start

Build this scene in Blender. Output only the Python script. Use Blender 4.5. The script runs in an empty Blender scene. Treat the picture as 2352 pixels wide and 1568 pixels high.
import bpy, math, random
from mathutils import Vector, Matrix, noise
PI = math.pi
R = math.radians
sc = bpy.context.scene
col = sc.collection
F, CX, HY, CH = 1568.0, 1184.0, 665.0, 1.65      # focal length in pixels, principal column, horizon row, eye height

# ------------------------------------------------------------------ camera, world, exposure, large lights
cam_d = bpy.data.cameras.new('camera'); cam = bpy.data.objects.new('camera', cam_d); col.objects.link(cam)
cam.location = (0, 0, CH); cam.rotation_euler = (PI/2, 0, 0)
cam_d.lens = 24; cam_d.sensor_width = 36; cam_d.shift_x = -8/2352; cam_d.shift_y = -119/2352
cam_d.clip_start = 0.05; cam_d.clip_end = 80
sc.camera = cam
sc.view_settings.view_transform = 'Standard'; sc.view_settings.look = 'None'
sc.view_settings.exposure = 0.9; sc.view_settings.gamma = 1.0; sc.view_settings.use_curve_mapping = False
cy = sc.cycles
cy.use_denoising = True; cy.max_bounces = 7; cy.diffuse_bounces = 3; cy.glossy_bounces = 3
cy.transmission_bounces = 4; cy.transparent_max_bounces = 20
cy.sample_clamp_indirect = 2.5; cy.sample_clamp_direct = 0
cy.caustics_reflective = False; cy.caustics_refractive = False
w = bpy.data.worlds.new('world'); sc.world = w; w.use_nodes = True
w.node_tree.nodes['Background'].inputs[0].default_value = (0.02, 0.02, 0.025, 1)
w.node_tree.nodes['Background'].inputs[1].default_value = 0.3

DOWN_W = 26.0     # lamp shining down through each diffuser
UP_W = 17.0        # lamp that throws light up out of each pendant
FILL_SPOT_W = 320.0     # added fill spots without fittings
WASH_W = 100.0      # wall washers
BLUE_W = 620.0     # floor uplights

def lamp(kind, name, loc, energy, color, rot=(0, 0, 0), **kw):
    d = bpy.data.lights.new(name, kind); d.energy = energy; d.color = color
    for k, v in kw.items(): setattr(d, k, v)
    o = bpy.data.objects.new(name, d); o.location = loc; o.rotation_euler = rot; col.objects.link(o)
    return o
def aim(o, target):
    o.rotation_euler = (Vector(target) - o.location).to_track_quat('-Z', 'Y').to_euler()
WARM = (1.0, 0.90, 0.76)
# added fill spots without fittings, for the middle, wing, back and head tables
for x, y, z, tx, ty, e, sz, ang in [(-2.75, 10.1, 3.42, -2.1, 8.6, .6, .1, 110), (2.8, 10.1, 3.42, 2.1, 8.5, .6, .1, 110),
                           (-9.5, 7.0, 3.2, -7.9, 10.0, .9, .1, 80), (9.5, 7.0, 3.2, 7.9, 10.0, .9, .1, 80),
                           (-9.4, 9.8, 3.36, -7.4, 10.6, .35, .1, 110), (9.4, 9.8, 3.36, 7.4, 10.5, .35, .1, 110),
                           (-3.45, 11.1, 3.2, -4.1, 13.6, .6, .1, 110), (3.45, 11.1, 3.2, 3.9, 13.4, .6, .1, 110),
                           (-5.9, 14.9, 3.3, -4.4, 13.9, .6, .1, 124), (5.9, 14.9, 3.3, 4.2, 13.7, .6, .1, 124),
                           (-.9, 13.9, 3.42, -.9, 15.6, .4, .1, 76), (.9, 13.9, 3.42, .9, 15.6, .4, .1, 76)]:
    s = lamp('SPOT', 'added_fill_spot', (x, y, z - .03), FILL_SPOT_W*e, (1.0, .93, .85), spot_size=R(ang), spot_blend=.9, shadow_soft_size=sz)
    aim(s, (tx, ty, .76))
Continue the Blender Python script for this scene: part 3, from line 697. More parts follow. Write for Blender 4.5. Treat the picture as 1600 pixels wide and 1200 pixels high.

end

Please output every record, keeping each line exact.

Build this scene in Blender. Output only the Python script. Use Blender 4.5. The script runs in an empty Blender scene. Treat the picture as 2352 pixels wide and 1568 pixels high.
import bpy, math, random
from mathutils import Vector, Matrix, noise
PI = math.pi
R = math.radians
sc = bpy.context.scene
col = sc.collection
F, CX, HY, CH = 1568.0, 1184.0, 665.0, 1.65      # focal length in pixels, principal column, horizon row, eye height

# ------------------------------------------------------------------ camera, world, exposure, large lights
cam_d = bpy.data.cameras.new('camera'); cam = bpy.data.objects.new('camera', cam_d); col.objects.link(cam)
cam.location = (0, 0, CH); cam.rotation_euler = (PI/2, 0, 0)
cam_d.lens = 24; cam_d.sensor_width = 36; cam_d.shift_x = -8/2352; cam_d.shift_y = -119/2352
cam_d.clip_start = 0.05; cam_d.clip_end = 80
sc.camera = cam
sc.view_settings.view_transform = 'Standard'; sc.view_settings.look = 'None'
sc.view_settings.exposure = 0.9; sc.view_settings.gamma = 1.0; sc.view_settings.use_curve_mapping = False
cy = sc.cycles
cy.use_denoising = True; cy.max_bounces = 7; cy.diffuse_bounces = 3; cy.glossy_bounces = 3
cy.transmission_bounces = 4; cy.transparent_max_bounces = 20
cy.sample_clamp_indirect = 2.5; cy.sample_clamp_direct = 0
cy.caustics_reflective = False; cy.caustics_refractive = False
w = bpy.data.worlds.new('world'); sc.world = w; w.use_nodes = True
w.node_tree.nodes['Background'].inputs[0].default_value = (0.02, 0.02, 0.025, 1)
w.node_tree.nodes['Background'].inputs[1].default_value = 0.3

DOWN_W = 26.0     # lamp shining down through each diffuser
UP_W = 17.0        # lamp that throws light up out of each pendant
FILL_SPOT_W = 320.0     # added fill spots without fittings
WASH_W = 100.0      # wall washers
BLUE_W = 620.0     # floor uplights

def lamp(kind, name, loc, energy, color, rot=(0, 0, 0), **kw):
    d = bpy.data.lights.new(name, kind); d.energy = energy; d.color = color
    for k, v in kw.items(): setattr(d, k, v)
    o = bpy.data.objects.new(name, d); o.location = loc; o.rotation_euler = rot; col.objects.link(o)
    return o
def aim(o, target):
    o.rotation_euler = (Vector(target) - o.location).to_track_quat('-Z', 'Y').to_euler()
WARM = (1.0, 0.90, 0.76)
# added fill spots without fittings, for the middle, wing, back and head tables
for x, y, z, tx, ty, e, sz, ang in [(-2.75, 10.1, 3.42, -2.1, 8.6, .6, .1, 110), (2.8, 10.1, 3.42, 2.1, 8.5, .6, .1, 110),
                           (-9.5, 7.0, 3.2, -7.9, 10.0, .9, .1, 80), (9.5, 7.0, 3.2, 7.9, 10.0, .9, .1, 80),
                           (-9.4, 9.8, 3.36, -7.4, 10.6, .35, .1, 110), (9.4, 9.8, 3.36, 7.4, 10.5, .35, .1, 110),
                           (-3.45, 11.1, 3.2, -4.1, 13.6, .6, .1, 110), (3.45, 11.1, 3.2, 3.9, 13.4, .6, .1, 110),
                           (-5.9, 14.9, 3.3, -4.4, 13.9, .6, .1, 124), (5.9, 14.9, 3.3, 4.2, 13.7, .6, .1, 124),
                           (-.9, 13.9, 3.42, -.9, 15.6, .4, .1, 76), (.9, 13.9, 3.42, .9, 15.6, .4, .1, 76)]:
    s = lamp('SPOT', 'added_fill_spot', (x, y, z - .03), FILL_SPOT_W*e, (1.0, .93, .85), spot_size=R(ang), spot_blend=.9, shadow_soft_size=sz)
    aim(s, (tx, ty, .76))
Continue the Blender Python script for this scene: part 3, from line 697. More parts follow. Write for Blender 4.5. Treat the picture as 1600 pixels wide and 1200 pixels high.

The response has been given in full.